Raffaele Tomelleri
Eppure si, c’è stato un tempo (bello) in cui non sapevamo che fosse Dazn, non conoscevamo Sky. Canale 5 non era neppure nella testa di Berlusconi. Un tempo in cui le partite le vedevi (se andava bene) alla Domenica sportiva. Poi anche a 90′ minuto, certo, ma tu aspettavi il lunedì, per sapere come aveva giocato il Verona. Tu aspettavi L’Arena, volevi leggere Valentino Fioravanti. La partita, ricca di immagini che nascevano da una sconfinata fantasia. Se partiva con “una partita dai cangianti colori”, allora il Verona aveva giocato bene. Siamo diventati grandi leggendo Fioravanti. Siamo cresciuti a “pane e Fioravanti”. E poi, le pagelle, firmate V.Fior. La fantasia lo ispirava, il resto lo metteva lui. Quante etichette incollate, Valentino? Sembrava per poco, nessuno dei tuoi eroi le ha staccate. Piangerelli era Kerosene, perché scuro di pelle. Franzot divenne Waltour perché correva per due ed era dappertutto. E poi Oxford Tricella, Singer Sacchetti, perché cuciva il gioco, Garellik perchè faceva miracoli. E Mazzanti diventava Pantofola, Zigoni Tafferuglio, Busatta era il silenzioso di Marostica. E quanti attaccanti abbiamo visto all’ombra della “frondosa quercia di Garbagnate”, cioè Silvano Fontolan?

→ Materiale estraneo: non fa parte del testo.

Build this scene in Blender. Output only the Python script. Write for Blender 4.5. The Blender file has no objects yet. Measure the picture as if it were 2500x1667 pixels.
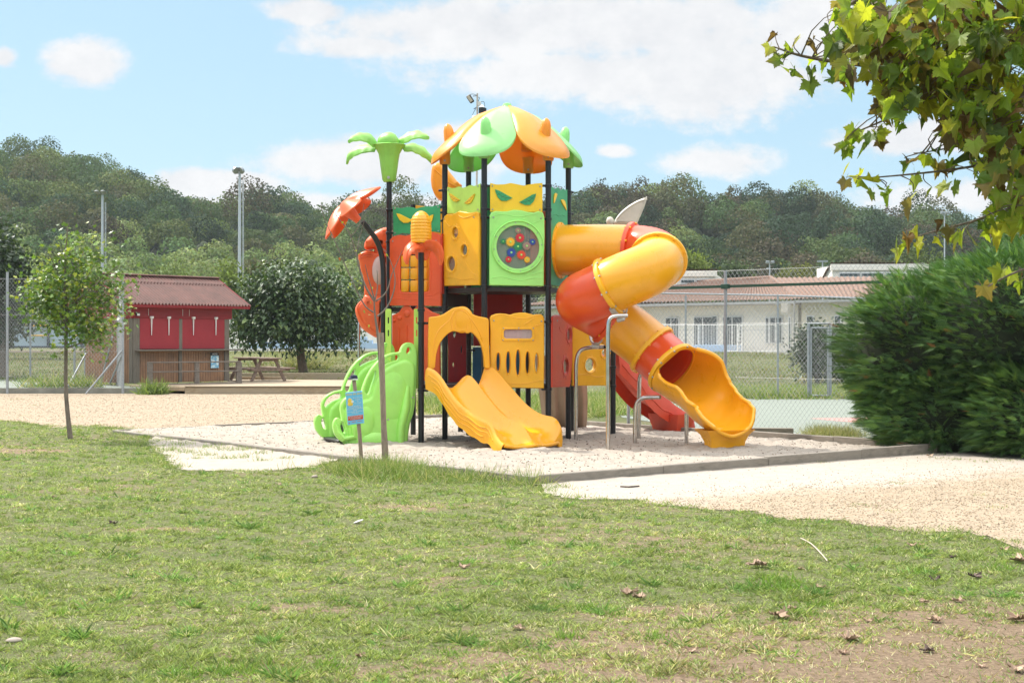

Il Verona era casa sua, nel senso vero della parola. A volte si piazzava in sede, quando c’era qualcosa che bolliva in pentola e si muoveva solo quando la notizia gli era sbattuta contro. Perché, diciamolo, c’è stato un tempo (bellissimo) in cui le notizie facevano un giro lungo, passavano da Valentino e solo dopo erano davvero notizie. E c’è stato un tempo, anche quello stupendo, in cui fare il giornalista voleva dire andare al campo, ai bordi del campo, a guardare l’allenamento. A parlare. Ad ascoltare. A imparare. A coltivare amicizie. Valentino era il numero 1. Prima di essere il giornalista, era l’amico. Di Chiampan, di Bagnoli, ma prima di Valcareggi, di Zigoni e di quel gruppo, la “sua” vera squadra. Perché quello era il tempo (fantastico) in cui c’era solo lui a raccontare e allora poteva davvero far volare la fantasia.
Poteva farlo. Si era conquistato il permesso. E poi arrivò un tempo (straordinario) in cui Valentino divenne un collega. Un riferimento.
A volte (quasi) un amico. Quando ti raccontava e tu ascoltavi. Quando ti buttava li qualche consiglio senza la pretesa di insegnarti.
Quando lo seguivi negli stadi più belli d’Italia e lui ti ricordava di essere stato anche a Matera, due soli veronesi al seguito, lui e Claudio Travenzolo, il capo dei tifosi. Tre giorni di viaggio, perché, con V. Fior. a volte, sapevi quando partivi ma non quando arrivavi.
Come quella volta a Cesena, mica in capo al mondo. Coppa Italia, partita in notturna, dev’essere stata l’estate 86, o forse 87. Il Verona passa ai rigori, finisce tardissimo e noi finiamo di scrivere ancora più…tardissimo. E quando dettiamo il pezzo, perché allora funzionava così, è quasi l’una. “Andiamo da Casali, hanno aperto di sicuro” disse Valentino. Con noi anche Francesco Grigolini, il fotografo. Andiamo. La cena finisce più o meno alle 2. Saliamo in macchina, “…adesso però vi porto in viale Ceccarini”. Riccione, uno dei luoghi della sua vita. Eccoci in viale Ceccarini. Qua i ricordi si fanno complicati. Di sicuro arrivano ostriche e bollicine. Ma di sicuro, gli facciamo poca compagnia, nè, anche questo va detto, facciamo una gran figura. Dormire in viale Ceccarini, ammettiamolo, non è il massimo della vita. Quando arriviamo a Verona, sono le 6 passate. E a casa sua, non c’è solo sua moglie, ad aspettare. C’è anche la mia. Lui non fa una piega. “Scusate, potevamo non andare in viale Ceccarini?”. No, non potevamo non andare, avevi ragione tu, Valentino. E adesso che hai tagliato il traguardo dei 90, caspita, ci rendiamo conto di quanto siamo stati fortunati. Di aver vissuto quel calcio, di averti letto per anni, di averti visto da vicino. Di essere diventati vecchi, ormai, a “pane e Fioravanti”.